-- REQUEST --
Copy out exactly the lines from the first line of the material below through the line containing "sc.camera = cam", and nothing beyond them.

-- WORKING DATA --
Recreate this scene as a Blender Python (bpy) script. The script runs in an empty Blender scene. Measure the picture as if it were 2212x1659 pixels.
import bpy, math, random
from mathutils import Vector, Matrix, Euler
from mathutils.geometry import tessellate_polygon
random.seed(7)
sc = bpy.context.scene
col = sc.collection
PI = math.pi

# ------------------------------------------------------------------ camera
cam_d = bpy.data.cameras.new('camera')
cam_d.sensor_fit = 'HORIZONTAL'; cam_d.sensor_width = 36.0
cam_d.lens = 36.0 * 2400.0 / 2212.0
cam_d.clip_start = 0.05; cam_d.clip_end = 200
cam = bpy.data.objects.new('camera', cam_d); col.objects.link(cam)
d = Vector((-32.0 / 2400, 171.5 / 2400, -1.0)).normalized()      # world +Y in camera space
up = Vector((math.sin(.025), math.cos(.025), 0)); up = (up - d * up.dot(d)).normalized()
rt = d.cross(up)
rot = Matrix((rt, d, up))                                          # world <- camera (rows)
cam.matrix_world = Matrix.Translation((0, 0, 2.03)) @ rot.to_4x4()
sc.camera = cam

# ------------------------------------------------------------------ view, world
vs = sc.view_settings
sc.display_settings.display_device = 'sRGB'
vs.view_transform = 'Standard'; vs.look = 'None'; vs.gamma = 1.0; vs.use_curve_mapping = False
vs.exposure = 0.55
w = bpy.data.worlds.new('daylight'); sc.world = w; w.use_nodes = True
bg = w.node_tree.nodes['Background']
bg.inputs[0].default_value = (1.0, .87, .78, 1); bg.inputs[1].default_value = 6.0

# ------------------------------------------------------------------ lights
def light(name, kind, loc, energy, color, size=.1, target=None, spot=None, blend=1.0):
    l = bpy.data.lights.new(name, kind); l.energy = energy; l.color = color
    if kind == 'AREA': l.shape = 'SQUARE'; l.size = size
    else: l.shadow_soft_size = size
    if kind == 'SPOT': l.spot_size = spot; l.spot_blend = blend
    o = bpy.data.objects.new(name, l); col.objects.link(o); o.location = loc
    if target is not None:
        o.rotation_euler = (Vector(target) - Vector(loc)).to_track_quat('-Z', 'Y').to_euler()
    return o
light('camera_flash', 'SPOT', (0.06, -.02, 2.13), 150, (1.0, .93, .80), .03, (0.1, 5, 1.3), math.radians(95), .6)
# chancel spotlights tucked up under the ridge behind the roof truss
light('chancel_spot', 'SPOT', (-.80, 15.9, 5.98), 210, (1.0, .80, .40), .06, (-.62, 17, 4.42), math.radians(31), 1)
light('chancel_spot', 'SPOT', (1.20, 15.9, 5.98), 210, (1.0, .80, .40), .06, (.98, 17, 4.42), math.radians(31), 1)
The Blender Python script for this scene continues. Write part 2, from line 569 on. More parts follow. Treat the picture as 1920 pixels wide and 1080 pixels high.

-- SOLUTION --
Recreate this scene as a Blender Python (bpy) script. The script runs in an empty Blender scene. Measure the picture as if it were 2212x1659 pixels.
import bpy, math, random
from mathutils import Vector, Matrix, Euler
from mathutils.geometry import tessellate_polygon
random.seed(7)
sc = bpy.context.scene
col = sc.collection
PI = math.pi

# ------------------------------------------------------------------ camera
cam_d = bpy.data.cameras.new('camera')
cam_d.sensor_fit = 'HORIZONTAL'; cam_d.sensor_width = 36.0
cam_d.lens = 36.0 * 2400.0 / 2212.0
cam_d.clip_start = 0.05; cam_d.clip_end = 200
cam = bpy.data.objects.new('camera', cam_d); col.objects.link(cam)
d = Vector((-32.0 / 2400, 171.5 / 2400, -1.0)).normalized()      # world +Y in camera space
up = Vector((math.sin(.025), math.cos(.025), 0)); up = (up - d * up.dot(d)).normalized()
rt = d.cross(up)
rot = Matrix((rt, d, up))                                          # world <- camera (rows)
cam.matrix_world = Matrix.Translation((0, 0, 2.03)) @ rot.to_4x4()
sc.camera = cam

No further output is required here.